REQUEST: Print verbatim the opening line of the material and every subsequent line through the one containing "scene.camera = cam".

SUPPLIED INFORMATION:
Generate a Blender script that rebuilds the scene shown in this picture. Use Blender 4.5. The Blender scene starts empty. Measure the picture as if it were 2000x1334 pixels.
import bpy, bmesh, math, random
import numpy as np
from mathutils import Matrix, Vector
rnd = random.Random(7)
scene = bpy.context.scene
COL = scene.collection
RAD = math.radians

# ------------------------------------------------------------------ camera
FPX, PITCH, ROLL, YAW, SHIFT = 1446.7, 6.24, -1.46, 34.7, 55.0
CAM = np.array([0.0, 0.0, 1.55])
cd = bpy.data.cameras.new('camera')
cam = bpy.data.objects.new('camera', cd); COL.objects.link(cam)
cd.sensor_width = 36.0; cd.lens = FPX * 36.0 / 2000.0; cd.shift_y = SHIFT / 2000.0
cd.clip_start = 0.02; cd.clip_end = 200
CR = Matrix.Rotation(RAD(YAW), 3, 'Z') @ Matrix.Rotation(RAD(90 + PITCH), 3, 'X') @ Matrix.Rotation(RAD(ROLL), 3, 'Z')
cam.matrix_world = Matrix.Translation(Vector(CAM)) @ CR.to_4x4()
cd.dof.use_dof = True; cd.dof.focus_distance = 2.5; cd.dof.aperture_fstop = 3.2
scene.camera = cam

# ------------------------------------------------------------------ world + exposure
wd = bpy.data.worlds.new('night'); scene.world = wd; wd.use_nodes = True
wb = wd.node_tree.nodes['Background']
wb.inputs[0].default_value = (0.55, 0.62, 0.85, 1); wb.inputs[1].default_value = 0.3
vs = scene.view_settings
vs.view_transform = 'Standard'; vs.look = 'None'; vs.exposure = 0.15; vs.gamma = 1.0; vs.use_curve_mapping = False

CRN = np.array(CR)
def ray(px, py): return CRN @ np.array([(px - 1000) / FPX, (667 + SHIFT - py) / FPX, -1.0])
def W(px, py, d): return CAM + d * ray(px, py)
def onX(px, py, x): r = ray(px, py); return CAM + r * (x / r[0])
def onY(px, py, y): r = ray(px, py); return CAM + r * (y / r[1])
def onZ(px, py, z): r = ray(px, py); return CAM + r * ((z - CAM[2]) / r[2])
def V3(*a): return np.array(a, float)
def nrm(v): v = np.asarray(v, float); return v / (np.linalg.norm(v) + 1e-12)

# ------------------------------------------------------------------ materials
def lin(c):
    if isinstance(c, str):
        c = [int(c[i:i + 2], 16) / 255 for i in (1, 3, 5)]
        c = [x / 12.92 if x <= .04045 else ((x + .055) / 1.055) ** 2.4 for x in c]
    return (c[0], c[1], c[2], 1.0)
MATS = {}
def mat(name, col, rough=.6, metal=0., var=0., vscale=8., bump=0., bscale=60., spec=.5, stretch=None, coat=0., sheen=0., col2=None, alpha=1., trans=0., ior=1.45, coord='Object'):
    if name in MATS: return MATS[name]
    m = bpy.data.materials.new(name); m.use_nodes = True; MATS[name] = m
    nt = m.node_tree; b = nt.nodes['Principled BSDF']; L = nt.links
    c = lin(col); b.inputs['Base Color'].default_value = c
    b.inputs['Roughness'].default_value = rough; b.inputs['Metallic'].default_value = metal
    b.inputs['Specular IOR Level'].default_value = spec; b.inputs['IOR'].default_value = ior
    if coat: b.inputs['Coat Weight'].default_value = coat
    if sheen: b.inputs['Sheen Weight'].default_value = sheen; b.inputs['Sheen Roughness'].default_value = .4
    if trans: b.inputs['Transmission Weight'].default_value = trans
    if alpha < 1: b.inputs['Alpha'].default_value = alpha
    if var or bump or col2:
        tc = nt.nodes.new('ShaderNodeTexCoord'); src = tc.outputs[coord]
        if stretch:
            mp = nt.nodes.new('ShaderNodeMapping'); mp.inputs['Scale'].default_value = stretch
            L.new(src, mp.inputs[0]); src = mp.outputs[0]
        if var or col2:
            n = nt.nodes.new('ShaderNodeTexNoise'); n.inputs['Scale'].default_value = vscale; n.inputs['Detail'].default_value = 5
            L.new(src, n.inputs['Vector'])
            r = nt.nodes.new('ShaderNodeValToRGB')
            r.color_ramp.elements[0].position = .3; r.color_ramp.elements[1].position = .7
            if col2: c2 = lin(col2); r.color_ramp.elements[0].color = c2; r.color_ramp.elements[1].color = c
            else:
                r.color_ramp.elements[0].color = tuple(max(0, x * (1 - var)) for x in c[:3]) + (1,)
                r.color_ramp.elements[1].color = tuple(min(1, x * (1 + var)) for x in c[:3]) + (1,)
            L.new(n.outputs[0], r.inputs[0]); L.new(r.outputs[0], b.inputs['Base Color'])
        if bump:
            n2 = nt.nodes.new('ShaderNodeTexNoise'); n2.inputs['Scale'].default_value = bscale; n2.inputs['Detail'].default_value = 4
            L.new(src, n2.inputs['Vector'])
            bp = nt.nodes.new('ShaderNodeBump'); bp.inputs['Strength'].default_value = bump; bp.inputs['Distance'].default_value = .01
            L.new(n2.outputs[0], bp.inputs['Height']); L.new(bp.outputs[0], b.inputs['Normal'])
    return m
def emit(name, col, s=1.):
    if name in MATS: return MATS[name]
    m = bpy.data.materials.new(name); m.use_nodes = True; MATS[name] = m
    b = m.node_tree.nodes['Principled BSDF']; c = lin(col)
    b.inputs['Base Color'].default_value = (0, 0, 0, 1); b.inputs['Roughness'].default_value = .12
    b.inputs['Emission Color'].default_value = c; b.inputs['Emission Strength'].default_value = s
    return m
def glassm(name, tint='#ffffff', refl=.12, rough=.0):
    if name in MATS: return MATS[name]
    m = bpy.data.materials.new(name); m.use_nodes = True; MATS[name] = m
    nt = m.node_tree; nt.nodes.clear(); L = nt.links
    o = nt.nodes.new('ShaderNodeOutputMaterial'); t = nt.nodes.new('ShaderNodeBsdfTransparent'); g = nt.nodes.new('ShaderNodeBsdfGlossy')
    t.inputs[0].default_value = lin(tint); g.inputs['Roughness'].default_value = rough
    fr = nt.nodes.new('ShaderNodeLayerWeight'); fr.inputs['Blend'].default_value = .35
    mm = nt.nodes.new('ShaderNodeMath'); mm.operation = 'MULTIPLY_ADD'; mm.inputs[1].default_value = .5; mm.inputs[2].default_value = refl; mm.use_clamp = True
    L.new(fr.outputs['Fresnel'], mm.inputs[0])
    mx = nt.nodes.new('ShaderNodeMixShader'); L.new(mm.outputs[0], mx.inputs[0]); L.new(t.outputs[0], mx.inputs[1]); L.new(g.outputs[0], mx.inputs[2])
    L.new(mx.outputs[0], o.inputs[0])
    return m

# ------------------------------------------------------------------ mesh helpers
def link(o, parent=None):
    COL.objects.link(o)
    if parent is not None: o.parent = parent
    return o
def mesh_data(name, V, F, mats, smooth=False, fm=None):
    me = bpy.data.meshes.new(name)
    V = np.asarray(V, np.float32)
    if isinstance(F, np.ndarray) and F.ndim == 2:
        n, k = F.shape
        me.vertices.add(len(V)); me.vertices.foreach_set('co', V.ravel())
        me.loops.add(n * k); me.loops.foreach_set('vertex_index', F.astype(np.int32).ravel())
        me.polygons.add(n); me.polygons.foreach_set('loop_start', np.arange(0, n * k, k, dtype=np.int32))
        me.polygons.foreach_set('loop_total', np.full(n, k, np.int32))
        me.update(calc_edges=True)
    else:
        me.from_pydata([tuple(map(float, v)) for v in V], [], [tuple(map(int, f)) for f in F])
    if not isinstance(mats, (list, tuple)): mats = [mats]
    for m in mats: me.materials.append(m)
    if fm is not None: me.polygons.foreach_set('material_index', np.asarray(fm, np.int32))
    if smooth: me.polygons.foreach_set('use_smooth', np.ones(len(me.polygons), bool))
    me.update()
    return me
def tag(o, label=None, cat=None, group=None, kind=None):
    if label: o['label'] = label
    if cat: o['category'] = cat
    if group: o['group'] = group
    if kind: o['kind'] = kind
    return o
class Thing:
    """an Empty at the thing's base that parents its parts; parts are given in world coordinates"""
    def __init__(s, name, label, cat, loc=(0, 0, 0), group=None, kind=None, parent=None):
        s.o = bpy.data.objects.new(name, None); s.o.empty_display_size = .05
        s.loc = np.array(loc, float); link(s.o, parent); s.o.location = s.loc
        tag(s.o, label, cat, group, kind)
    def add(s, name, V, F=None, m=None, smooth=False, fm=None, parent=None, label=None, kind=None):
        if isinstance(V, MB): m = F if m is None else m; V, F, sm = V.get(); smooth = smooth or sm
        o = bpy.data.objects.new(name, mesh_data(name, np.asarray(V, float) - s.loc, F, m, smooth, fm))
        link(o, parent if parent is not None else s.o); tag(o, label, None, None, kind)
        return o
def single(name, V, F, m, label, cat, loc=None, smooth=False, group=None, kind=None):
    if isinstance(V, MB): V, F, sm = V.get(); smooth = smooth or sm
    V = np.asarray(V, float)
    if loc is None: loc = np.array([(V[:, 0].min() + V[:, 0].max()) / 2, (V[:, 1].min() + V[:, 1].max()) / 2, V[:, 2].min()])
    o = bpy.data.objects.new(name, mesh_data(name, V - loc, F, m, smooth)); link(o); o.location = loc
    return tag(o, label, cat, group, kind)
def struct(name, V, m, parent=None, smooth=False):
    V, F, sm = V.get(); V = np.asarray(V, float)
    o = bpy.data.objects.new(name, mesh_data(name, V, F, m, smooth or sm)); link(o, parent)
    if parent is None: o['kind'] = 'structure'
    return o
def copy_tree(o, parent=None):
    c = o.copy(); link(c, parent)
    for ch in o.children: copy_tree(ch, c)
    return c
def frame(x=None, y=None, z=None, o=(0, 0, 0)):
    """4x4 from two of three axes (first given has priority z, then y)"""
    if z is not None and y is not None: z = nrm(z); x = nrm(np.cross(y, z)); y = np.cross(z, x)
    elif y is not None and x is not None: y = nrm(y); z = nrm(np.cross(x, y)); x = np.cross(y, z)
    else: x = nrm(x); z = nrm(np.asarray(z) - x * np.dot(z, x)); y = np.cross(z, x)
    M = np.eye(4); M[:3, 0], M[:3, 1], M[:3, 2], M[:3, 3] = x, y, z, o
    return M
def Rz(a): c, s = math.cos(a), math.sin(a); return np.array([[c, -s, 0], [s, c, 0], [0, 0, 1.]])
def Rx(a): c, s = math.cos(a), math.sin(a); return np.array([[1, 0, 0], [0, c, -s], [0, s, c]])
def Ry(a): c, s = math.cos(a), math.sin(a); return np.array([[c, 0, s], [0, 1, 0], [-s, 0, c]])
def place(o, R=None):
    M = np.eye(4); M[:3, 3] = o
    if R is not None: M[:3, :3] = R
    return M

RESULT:
Generate a Blender script that rebuilds the scene shown in this picture. Use Blender 4.5. The Blender scene starts empty. Measure the picture as if it were 2000x1334 pixels.
import bpy, bmesh, math, random
import numpy as np
from mathutils import Matrix, Vector
rnd = random.Random(7)
scene = bpy.context.scene
COL = scene.collection
RAD = math.radians

# ------------------------------------------------------------------ camera
FPX, PITCH, ROLL, YAW, SHIFT = 1446.7, 6.24, -1.46, 34.7, 55.0
CAM = np.array([0.0, 0.0, 1.55])
cd = bpy.data.cameras.new('camera')
cam = bpy.data.objects.new('camera', cd); COL.objects.link(cam)
cd.sensor_width = 36.0; cd.lens = FPX * 36.0 / 2000.0; cd.shift_y = SHIFT / 2000.0
cd.clip_start = 0.02; cd.clip_end = 200
CR = Matrix.Rotation(RAD(YAW), 3, 'Z') @ Matrix.Rotation(RAD(90 + PITCH), 3, 'X') @ Matrix.Rotation(RAD(ROLL), 3, 'Z')
cam.matrix_world = Matrix.Translation(Vector(CAM)) @ CR.to_4x4()
cd.dof.use_dof = True; cd.dof.focus_distance = 2.5; cd.dof.aperture_fstop = 3.2
scene.camera = cam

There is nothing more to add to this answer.